Echter of dit betekend dat de gehele stam via Dumerië is gegaan is onduidelijk. Andere theorieën proberen de verklaring te vinden in een mogelijke route langs de kust van Afrika, of een mogelijke route via Meridillië Hoe dan ook is in ieder geval duidelijk geworden uit genetisch onderzoek dat de Dumeriërs en de Nefoeddi samen uit Europa zijn vertrokken richting Atlantis.
Industralisatie en modernisering van Nefoedd Ar Y Ddaear
Vanaf de eenwording van Nefoedd Ar Y Ddaer in 1849 krijgt de industrie een impuls. IJzer, kolen en koper worden op veel grotere schaal gewonnen en de productie van gietijzer en staal gaat eveneens naar een hoger niveau. Ertsen en kolen werden met boten over de rivieren vervoerd.
Veel van de rivieren waren hoger in de bergen moeilijk of niet bevaarbaar. Daar werd in eerste instantie de winningen over land vervoerd, en dit werd snel onrendabel waardoor die mijnen de concurentie met lager gelegen mijnen niet aan kon.
Een stelsel van kanalen en sluizen werd aangelegd langs rivieren of rivieren werden zelf gekanaliseerd waardoor hoger gelegen mijnen konden worden bereikt en ook deze rendabel bleven. Rond 1860 komt vanuit Groot-Brittannië de stoomtrein overgewaaid.
Vanuit de havens met hoogovens worden spoorwegen aangelegd richting de mijnen en kan de winning in veel mijnen omhoog geschroefd worden, en zijn ook hooggelegen mijnen rendabeler. Al kost het veel moeite, tijd, geld en levens om deze spoorwegen aan te leggen, zeker in de onherbergzame hooggebergtes van Nefoedd Ar Y Ddaear.

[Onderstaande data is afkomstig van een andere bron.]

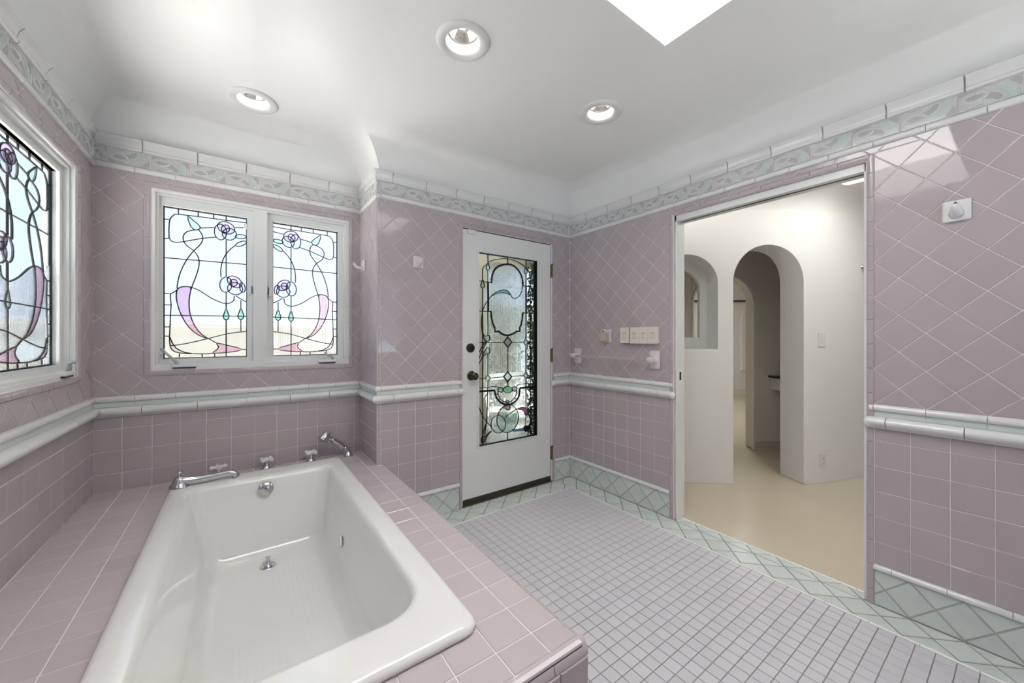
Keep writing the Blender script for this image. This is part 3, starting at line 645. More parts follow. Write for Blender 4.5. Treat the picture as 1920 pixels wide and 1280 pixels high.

Op de spoorwegen die langs dorpen en steden komen wordt ook al spoedig personenvervoer geëxploiteerd. Sommige dorpen en steden kregen door deze aansluiting op de buitenwereld ineens een sterke groei impuls en werden zij en de vaak afgelegen dalen uit een isolement gehaald.
“Op vleugels zo wit, met houten voeten over golven zo hoog. Van het water werd ons huis, maar gaf ons een nieuw.
Wij landde en schuilden onder onze vleugels, en de voeten werden gewoond. Velen waren niet meer. Maar wij waren.
Groen en weelderig. Hoog en stevig. Dit huis zou niet verdrinken.”
Een strofe uit het 'Ghidake', een heilige tekst.